Since I have arrived in Haiti I don’t need an alarm clock any longer. At 06:30 the heat in my tent is so stifling that I cannot bear staying inside any longer. But even if it wasn’t so hot – the noise of the five other people I’m sharing the tent with would be more than enough to wake me. Anybody who thinks that aid workers in Haiti have an easy life, should spend a few nights at the IFRC base camp.

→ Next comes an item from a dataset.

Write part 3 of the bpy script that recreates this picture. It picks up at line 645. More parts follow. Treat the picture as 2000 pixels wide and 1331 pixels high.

And compared to my co-workers I have it easy. Since I’m working for the IASC Shelter Cluster I get to work at the UN’s logistics base – and there’s aircon there. Most of my colleagues from the Red Cross Red Crescent have to work and endure the heat inside improvised offices inside an abandoned construction project. At least it helps us to understand better what the Haitian’s living in tent cities all over Port-au-Prince are going through. Though our living conditions are of course much, much better.
Shelter, shelter, shelter
My first week in the job was … interesting. Coordination by itself and shelter as a topic are incredibly complicated and since I’m now tasked with communicating (competently) about the aggregated work of all agencies doing Shelter in Haiti I am struggling with a steep learning curve. Shelter is simply connected with everything: land rights, livelihoods, disaster preparedness, tenure, debris removal – you name it, shelter is somewhere in the mix. And the topics of land rights in Haiti and debris removal by itself are already enough to drive you insane. But to be able to build shelters, the humanitarian community has to help the government to fix these issues. Which is why I suddenly found myself at a “presidential taskforce” – I even met the president.
It’s the small things
And then there is all the other things that make life interesting. Like traffic – which means that going to a meeting can take two hours – or the fact that I still don’t have an entry badge for the UN base because they ran out of ink. And apparently you can’t get ink (or that ink) in Haiti. Other surprising things: hearing the call to prayer at 4 am, being expected to know the streets of Port-au-Prince well enough to guide a driver, being considering the most capable French speaker on the team.
I also gave my first tv-interview in Haiti. Unfortunately it was on my second day and believe me when I’m saying that I was not comfortable speaking with an Al Jazeera journalist who has been here since January. But hey – it can only get better. And the most important thing is – I have extremely competent, experienced team members who I genuinely like. The rest will come.